Monster waves threaten village

Villagers of Yadua at the leftover sea wall damaged a long time back. Picture: VILIAME ODROVAKAVULA

Yadua Village headman Oscar Naitoki says climate change has affected his village much faster than expected.

He said in the past villagers expected tidal waves to occur once in a month, but these days the village was besieged by huge waves every day.

Children, he said, had started to fear the sea because of encounters with monster waves and the terrifying sound of waves crashing on the reefs.

The sea sprays, he said, sometimes reached the village community hall which was about 15m away from the beach.

“I am the sixth village headman and into my second year in this post, but I know that from 1972, all the retired five village headmen have been knocking on all government doors because of our sea wall,” Mr Naitoki said.

“We put our motion through the village meeting, up to the tikina meeting and pass it on to the bose vanua, but all our attempts have been falling on deaf ears.

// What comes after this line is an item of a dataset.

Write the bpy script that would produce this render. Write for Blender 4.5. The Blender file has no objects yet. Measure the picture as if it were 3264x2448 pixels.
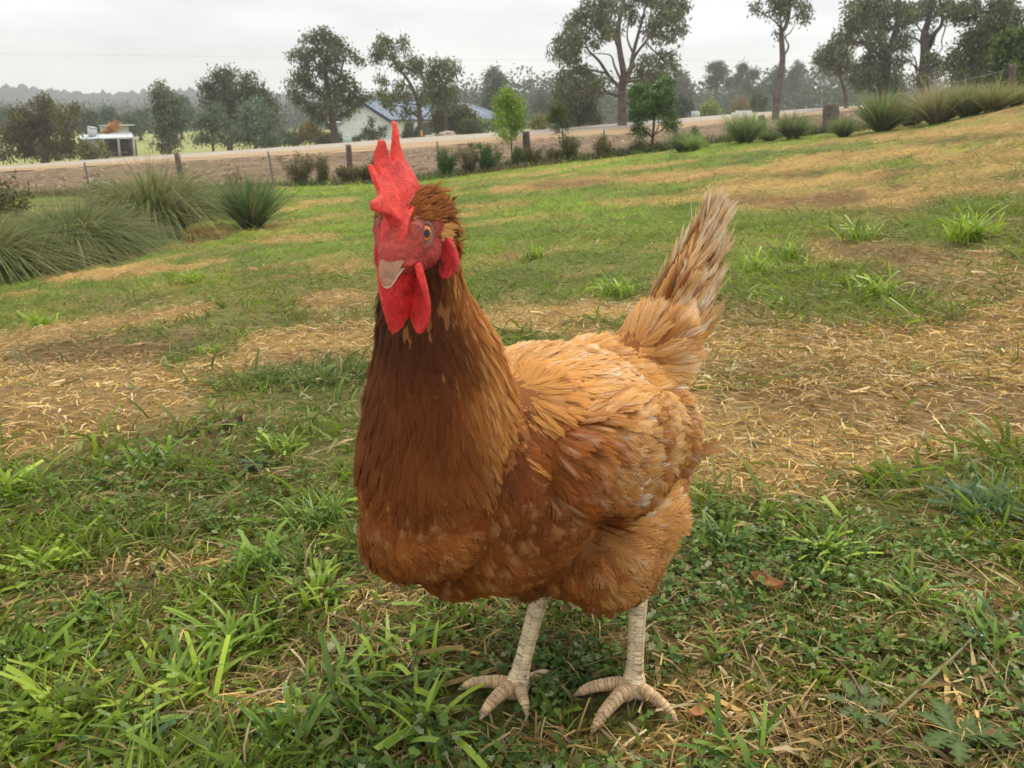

But we will not stop knocking until something is done.” Villagers had attempted to build a barricade using red soil but the waves washed their efforts away.

He said youths had been advised to build their homes on higher grounds as some homes located by the shore had relocated inland.

When this newspaper visited the village last week, only a small portion of the sea wall seemed to have survived the rages of nature.

Mr Naitoki said villagers had been planting mangroves along the seashore, as the once thriving marine life had also declined in numbers.

He said some of the University of the South Pacific departments, NGOs and other conservation advocates had visited the village at different times to teach villagers about the effects of the climate change.

Questions sent to the Ministry of Rural and Maritime Development remain unanswered when this edition went to press.